The Oregon Constitution follows in lockstep with the federal constitution’s protections, meeting but not exceeding the required minimum protections of the First Amendment (as currently interpreted by the US Supreme Court).
Oregon has not enacted a RFRA and has enacted nondiscrimination laws that conflict with the beliefs of many religious organizations.
Oregon’s nondiscrimination laws generally restrict religious freedom for religious organizations that offer public programming and facilities and provide only narrow accommodations or exemptions to religious organizations, such as organizations classified as churches.

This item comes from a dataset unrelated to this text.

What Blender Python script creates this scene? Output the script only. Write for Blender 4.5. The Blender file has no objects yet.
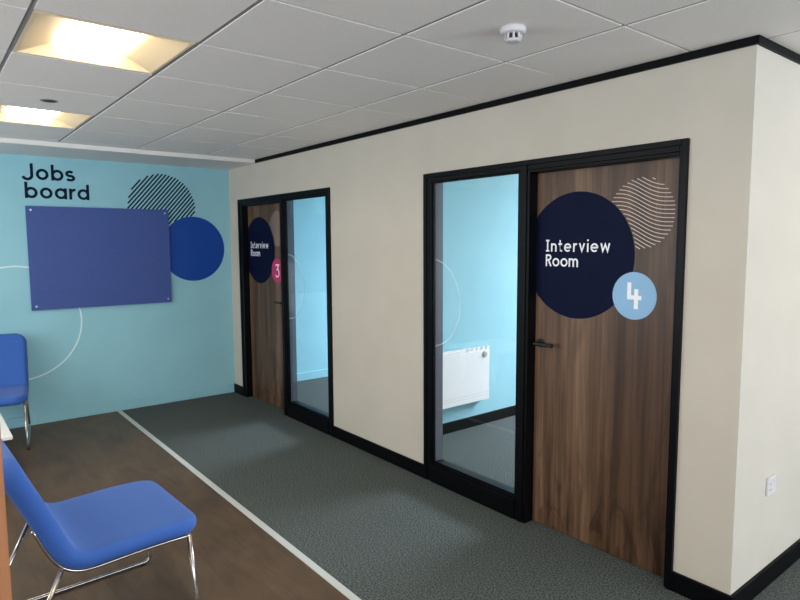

Oregon’s nondiscrimination laws related to employment provide strong accommodations or exemptions to generally protect the autonomy of most organizations.
Oregon law has no explicit constitutional or statutory protections for religious exercise during a time of emergency.
Oregon’s Constitution contains a Blaine Amendment that broadly restricts faith-based organizations’ freedom to participate in public benefit programs on the same terms as similarly situated secular institutions. Current US Supreme Court precedent has rendered this language ineffective in many cases, but it could become effective in the future if Court precedent changes.

Regulatory Freedom:

Oregon nonprofit corporation law includes certain provisions to protect religious nonprofits’ right to self-government in internal affairs in some situations, including a provision that defers to ecclesiastical law or religious doctrine in the event that the religious law or doctrine conflicts with the nonprofit corporation law to the extent required by the Constitution of the United States or the Oregon constitution.
Oregon law permits a director to rely on guidance from religious figures within his or her faith tradition in the fulfillment of the director’s fiduciary duties.
Oregon generally requires charitable solicitation registration and only exempts a subset of religious organizations, such as churches and places of worship.
Oregon does not impose review or audit requirements as a condition of maintaining authorization to fundraise in the state.
Oregon imposes a corporate income tax but automatically exempts organizations with federal 501(c)(3) exempt status.
Oregon does not impose sales or use tax.
Oregon does not impose sales or use tax.
Oregon imposes property tax but, upon application, generally provides an exemption to religious organizations for property used for religious and/or charitable purposes.